July 2022

Postcards, postcards, postcards

I enter July thinking about reversals.

After the recent Supreme Court vote, I’m working to reject and respond, to thwart further reversal and denial of human rights.

This morning on my way to yoga at Prema Studio, someone on the radio noted that we’ll lose 50 minutes of light in July, 14 minutes during the coming week. The inevitable reversal of light. My first thought was to set an intention for today’s yoga practice to receive and hold on to light. Then I wondered how I might experience this seasonal change differently if I focused on letting go instead of holding on. What if I create space for longer darkness, more stillness?

As a rhetoric teacher, I think a lot about different responses for different purposes. This morning’s question was a reminder that I can gain energy to respond to one reversal by embracing other reversals.

We began our yoga practice with legs up the wall, reversing the flow of fluids, taking pressure off a complex system of veins and arteries that I too often take for granted. I felt restored and energized by the end of that segment of our practice.

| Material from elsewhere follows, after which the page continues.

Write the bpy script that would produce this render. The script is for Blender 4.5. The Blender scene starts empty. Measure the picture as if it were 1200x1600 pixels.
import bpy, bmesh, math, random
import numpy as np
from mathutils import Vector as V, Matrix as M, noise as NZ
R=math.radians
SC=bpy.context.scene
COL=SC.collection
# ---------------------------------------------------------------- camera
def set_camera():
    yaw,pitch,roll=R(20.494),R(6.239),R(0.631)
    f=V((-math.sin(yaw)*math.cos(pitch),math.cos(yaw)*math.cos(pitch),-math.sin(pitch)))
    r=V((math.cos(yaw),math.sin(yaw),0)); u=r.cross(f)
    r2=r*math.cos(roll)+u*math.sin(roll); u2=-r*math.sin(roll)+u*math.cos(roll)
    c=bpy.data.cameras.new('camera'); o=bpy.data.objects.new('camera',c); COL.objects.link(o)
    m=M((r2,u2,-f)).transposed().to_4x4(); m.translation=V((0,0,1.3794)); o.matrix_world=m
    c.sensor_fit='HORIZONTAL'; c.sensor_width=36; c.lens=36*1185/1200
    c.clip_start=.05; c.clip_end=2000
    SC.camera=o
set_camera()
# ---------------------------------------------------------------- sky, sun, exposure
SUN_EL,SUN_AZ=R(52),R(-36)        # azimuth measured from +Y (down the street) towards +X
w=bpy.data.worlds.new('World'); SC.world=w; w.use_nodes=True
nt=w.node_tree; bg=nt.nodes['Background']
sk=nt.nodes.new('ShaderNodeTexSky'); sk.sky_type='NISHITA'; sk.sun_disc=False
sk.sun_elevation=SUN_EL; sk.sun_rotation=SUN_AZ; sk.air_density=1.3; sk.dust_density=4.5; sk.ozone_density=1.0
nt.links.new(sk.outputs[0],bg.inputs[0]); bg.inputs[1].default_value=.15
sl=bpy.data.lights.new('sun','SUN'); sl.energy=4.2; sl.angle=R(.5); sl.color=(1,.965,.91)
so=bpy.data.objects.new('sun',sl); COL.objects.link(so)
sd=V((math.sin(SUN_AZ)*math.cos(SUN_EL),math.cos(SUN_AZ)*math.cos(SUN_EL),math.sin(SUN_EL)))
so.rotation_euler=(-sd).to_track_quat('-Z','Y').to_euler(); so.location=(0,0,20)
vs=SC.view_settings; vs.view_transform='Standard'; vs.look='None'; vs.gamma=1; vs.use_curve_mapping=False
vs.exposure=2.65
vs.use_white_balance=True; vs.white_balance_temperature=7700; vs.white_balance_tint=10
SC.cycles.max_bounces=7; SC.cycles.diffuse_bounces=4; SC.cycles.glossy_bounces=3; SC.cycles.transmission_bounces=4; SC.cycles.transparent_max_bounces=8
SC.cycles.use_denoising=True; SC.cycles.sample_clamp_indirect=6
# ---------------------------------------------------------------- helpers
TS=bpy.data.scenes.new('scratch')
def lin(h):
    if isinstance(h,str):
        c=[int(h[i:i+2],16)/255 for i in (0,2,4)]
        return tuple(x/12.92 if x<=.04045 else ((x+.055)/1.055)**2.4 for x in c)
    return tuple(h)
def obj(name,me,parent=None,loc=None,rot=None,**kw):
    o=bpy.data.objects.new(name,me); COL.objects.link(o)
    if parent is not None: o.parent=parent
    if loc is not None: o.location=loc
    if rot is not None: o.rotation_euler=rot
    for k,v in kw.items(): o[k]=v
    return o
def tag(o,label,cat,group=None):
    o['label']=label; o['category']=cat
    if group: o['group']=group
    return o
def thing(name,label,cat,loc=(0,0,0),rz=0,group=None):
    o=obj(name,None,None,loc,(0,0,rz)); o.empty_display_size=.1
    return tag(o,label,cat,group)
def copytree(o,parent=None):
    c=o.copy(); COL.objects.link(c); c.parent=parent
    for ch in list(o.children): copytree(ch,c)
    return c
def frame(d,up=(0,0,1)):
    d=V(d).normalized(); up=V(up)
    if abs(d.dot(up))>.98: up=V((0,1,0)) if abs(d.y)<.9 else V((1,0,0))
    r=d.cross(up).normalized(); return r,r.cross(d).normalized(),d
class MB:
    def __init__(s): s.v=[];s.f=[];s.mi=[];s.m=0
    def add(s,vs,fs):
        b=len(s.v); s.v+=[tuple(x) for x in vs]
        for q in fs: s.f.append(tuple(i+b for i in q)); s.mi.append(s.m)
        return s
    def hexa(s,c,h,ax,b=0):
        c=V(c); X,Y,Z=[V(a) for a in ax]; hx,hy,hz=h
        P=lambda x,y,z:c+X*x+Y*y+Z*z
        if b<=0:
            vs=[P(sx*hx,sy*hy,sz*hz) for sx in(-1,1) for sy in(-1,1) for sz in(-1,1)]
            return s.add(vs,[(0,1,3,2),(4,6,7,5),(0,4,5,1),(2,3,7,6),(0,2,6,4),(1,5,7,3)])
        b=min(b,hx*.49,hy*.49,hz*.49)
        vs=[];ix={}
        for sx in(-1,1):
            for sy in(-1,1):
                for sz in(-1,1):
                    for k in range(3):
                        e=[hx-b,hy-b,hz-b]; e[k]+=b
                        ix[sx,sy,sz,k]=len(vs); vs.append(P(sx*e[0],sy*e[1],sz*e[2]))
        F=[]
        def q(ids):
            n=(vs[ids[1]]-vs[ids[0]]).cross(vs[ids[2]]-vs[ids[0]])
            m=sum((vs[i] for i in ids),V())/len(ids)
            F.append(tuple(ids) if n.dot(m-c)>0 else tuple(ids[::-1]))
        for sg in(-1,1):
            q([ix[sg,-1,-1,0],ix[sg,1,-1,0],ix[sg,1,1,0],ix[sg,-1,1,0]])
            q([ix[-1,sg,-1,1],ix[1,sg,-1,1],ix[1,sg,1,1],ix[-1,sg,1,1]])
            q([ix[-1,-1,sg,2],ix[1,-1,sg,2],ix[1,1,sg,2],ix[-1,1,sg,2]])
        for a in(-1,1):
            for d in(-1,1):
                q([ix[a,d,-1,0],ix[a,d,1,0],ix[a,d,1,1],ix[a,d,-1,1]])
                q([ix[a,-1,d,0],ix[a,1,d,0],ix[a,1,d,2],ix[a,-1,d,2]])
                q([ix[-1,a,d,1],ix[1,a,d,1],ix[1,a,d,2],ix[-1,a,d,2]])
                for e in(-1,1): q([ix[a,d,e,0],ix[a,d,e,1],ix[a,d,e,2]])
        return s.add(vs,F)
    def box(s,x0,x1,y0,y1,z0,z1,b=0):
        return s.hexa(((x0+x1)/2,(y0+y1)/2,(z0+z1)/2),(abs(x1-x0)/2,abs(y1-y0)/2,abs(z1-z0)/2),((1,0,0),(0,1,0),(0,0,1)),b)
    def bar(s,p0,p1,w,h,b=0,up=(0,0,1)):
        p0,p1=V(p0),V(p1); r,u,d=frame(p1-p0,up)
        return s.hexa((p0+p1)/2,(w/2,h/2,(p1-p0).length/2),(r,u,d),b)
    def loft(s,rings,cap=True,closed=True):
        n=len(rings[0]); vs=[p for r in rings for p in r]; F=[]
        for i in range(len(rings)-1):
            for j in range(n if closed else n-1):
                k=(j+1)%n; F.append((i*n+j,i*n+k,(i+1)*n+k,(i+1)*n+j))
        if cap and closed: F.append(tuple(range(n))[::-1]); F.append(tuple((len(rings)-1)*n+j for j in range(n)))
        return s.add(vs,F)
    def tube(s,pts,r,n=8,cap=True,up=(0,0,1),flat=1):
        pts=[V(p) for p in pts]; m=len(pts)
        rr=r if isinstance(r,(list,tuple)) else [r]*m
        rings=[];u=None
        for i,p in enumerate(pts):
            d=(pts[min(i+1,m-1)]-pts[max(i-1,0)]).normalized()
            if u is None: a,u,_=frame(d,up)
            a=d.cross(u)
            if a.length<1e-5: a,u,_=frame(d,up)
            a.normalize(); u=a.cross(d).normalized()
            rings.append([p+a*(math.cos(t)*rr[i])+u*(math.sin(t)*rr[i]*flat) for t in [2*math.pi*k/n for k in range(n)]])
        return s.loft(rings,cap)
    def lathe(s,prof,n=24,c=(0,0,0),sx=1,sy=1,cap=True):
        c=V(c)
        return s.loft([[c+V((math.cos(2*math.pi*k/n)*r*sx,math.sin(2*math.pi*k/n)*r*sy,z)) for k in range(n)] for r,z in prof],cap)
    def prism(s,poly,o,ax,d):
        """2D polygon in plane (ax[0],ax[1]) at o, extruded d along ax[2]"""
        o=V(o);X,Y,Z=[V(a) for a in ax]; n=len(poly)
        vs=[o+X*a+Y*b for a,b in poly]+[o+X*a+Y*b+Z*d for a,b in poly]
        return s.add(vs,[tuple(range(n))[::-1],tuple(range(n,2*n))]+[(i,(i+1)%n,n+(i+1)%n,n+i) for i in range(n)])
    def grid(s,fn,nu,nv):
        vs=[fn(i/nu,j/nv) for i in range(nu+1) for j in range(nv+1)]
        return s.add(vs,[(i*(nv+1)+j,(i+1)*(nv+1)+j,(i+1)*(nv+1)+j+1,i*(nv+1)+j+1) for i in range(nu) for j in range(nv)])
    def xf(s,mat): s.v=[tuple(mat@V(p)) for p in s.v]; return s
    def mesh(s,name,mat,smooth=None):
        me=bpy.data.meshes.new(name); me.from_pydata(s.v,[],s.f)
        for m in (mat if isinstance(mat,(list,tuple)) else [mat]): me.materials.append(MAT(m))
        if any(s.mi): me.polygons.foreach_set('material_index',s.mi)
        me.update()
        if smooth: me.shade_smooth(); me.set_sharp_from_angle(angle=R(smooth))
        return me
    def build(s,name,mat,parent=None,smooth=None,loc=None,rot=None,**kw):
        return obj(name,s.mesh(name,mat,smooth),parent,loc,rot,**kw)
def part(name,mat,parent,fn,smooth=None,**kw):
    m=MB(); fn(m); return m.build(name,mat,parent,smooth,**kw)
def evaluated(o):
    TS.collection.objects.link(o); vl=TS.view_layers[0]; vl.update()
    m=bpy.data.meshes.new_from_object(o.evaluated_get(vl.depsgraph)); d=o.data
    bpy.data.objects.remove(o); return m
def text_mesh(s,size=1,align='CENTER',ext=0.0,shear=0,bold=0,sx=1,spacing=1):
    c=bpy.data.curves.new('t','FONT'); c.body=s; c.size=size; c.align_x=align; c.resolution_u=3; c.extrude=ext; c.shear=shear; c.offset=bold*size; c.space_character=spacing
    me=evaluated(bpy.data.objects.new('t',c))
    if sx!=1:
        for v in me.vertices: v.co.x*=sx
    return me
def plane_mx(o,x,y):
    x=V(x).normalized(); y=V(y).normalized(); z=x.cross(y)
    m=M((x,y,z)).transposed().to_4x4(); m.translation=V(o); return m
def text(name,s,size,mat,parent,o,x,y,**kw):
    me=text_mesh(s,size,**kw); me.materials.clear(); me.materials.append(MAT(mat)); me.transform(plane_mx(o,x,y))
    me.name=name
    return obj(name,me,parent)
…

As a writer and visual artist, I switch between words and images to let one energize the other. Sometimes the two come together, as in the visual poems in Heron Tree posted last month. At other times, I stay in one medium–book arts, collage, or fabric postcards, pictured above. I love postcards of any kind. They were the artifact and genre for my chapbook This Space for Message. I favor them because they are small and they invite fragments. And they are reversible. One side is typically the image, the “I am here” of the moment. The flip side is blank space, but not so much that it’s intimidating. It’s just enough for a few words to connect with someone.

We began and ended our yoga practice with this quote, paraphrased here: “I reflect in stillness before moving into purposeful action.”

Light and darkness. Word and image. Fullness and blank space. Done and undone. These pairs seem like binaries, but only if we ignore the immense gap between them. I’m living in the gap this month. Where are you?